Northwest Arkansas Democrat-Gazette
Won’t solve problem
My name is Georganne Rollans. I am a retired principal, Milken educator, and school board member. I am a proponent for public education. My message is for Arkansas legislators and the voters who elected them.
I believe legislators should listen to voices from the field — teachers, principals, and retired educators — to improve education in Arkansas.
As a former principal of a school with marginalized students, these statistics were daunting: 90% free and reduced lunch (that is poverty); 50% transiency (means half of your classroom population moves in or out constantly, due to eviction); Report Card Grade “D” (means most students tested basic or below in literacy/math).

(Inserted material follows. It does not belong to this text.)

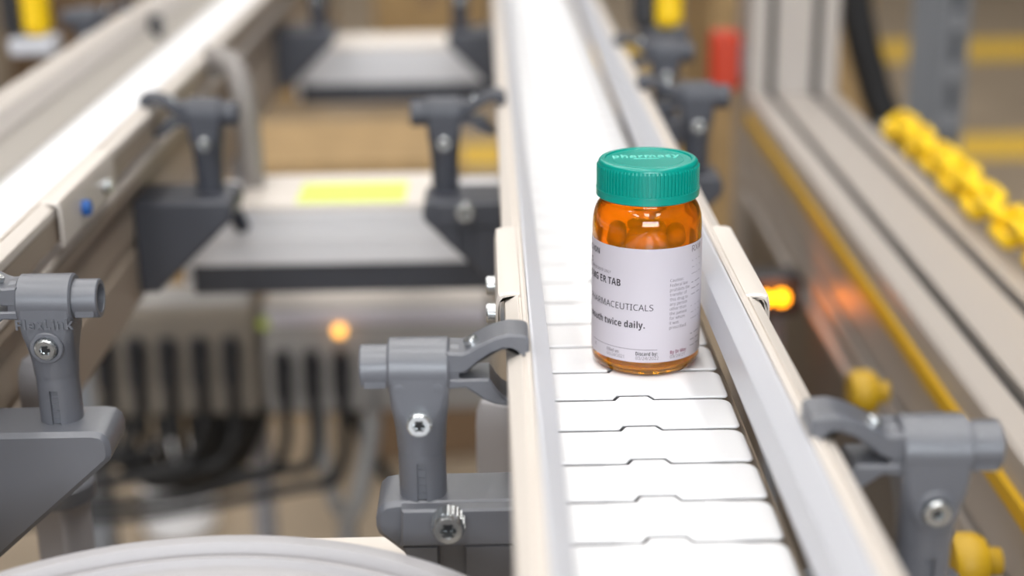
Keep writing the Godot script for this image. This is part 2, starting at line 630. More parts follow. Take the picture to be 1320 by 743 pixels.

We needed funding to target struggling students, families, and to change our statistics. Thanks to the state Department of Education, Title I funding, and Rockefeller grants, we began our professional collaboration, building on strengths and targeting our needs. We became a nationally recognized school in just three years because we learned to work smarter. This process can be duplicated. Improvement requires bold leadership by a dedicated staff, and adequate funding for public schools to meet the needs of students, teachers and parents.

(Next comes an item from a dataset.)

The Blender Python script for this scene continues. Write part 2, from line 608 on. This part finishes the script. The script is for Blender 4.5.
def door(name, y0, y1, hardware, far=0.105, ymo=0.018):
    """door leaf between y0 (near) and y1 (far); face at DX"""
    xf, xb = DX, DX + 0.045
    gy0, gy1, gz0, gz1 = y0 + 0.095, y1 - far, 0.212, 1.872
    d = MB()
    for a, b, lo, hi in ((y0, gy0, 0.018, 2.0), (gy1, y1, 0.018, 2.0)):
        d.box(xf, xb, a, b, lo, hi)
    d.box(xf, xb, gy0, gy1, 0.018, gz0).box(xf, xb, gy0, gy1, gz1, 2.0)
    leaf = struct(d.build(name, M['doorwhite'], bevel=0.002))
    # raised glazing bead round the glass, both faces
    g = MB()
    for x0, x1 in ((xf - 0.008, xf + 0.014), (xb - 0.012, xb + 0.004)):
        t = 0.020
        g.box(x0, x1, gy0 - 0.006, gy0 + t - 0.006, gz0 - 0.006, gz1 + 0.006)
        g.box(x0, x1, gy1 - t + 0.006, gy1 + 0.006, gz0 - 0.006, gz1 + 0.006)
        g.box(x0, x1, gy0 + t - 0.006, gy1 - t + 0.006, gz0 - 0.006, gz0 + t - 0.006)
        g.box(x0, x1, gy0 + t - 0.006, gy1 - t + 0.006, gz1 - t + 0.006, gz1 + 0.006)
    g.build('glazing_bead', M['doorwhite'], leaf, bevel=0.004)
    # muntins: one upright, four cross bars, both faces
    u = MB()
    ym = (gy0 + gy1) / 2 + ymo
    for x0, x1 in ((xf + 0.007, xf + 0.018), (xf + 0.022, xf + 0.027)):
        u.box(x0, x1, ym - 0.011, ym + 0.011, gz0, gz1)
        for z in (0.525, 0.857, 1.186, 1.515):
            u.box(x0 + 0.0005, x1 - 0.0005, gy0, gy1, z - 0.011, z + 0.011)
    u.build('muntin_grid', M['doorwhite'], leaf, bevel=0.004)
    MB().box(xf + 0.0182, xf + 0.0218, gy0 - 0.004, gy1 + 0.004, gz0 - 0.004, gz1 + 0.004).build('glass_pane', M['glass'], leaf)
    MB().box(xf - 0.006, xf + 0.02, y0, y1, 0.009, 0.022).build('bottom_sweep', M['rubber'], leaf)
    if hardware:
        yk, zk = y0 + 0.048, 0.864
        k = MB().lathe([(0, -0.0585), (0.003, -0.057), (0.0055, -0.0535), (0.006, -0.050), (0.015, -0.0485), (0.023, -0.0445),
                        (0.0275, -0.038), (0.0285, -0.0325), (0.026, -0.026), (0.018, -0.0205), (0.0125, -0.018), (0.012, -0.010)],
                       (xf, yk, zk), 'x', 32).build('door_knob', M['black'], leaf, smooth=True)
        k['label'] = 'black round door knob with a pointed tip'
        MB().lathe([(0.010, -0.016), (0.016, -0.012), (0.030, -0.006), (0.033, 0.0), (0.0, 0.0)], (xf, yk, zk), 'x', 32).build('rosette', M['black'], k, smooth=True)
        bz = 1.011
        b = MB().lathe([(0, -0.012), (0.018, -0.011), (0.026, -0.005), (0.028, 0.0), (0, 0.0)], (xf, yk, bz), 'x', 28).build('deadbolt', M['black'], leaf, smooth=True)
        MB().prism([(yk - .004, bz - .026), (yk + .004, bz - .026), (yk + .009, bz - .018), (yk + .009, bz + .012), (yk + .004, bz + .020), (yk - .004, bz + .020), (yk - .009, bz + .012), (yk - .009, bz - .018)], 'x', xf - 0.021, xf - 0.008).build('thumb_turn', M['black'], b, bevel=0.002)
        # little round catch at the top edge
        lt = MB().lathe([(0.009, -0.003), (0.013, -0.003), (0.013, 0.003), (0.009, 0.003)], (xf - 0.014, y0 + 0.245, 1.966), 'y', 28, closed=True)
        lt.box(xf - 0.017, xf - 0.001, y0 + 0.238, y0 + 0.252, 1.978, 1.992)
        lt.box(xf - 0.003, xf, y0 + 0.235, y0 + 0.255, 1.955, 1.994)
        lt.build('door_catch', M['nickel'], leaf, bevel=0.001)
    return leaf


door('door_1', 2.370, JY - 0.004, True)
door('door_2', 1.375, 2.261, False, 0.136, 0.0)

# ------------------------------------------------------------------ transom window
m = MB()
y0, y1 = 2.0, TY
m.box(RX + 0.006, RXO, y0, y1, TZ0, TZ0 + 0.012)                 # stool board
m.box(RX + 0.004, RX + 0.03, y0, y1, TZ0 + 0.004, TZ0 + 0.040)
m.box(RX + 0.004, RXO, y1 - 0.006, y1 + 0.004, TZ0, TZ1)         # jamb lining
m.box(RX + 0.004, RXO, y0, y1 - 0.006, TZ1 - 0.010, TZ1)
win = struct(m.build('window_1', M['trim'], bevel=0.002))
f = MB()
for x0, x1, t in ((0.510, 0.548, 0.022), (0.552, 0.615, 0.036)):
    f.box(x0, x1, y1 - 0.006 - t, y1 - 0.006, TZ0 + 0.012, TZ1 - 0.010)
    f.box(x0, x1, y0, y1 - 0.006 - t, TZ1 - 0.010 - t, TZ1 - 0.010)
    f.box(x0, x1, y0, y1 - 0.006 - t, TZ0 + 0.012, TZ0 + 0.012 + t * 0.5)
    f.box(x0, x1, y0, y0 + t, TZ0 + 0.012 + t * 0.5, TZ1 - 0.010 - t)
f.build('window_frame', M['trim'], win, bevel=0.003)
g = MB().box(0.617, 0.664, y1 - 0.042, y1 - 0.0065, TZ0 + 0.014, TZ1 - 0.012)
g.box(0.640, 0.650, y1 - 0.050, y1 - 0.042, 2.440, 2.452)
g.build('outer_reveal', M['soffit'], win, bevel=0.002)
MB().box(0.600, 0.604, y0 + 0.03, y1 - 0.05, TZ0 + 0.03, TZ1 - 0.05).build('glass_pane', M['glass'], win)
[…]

We need solutions that benefit all students versus private school vouchers that take taxpayer funds away from public education. This will weaken existing struggling public schools. Compare statistics from other states with voucher systems. In Arizona, over half of the applicants for vouchers were already attending private schools, or homeschooled. Only 3.5% of the applicants were from failing schools. In Indiana, of the 44,376 students enrolled in private schools with vouchers, only 421 of those students had moved from a failing public school.
These statistics put a big hole in the argument that vouchers are there to “save” children from terrible schools.
My point: Vouchers won’t improve literacy for most Arkansas families!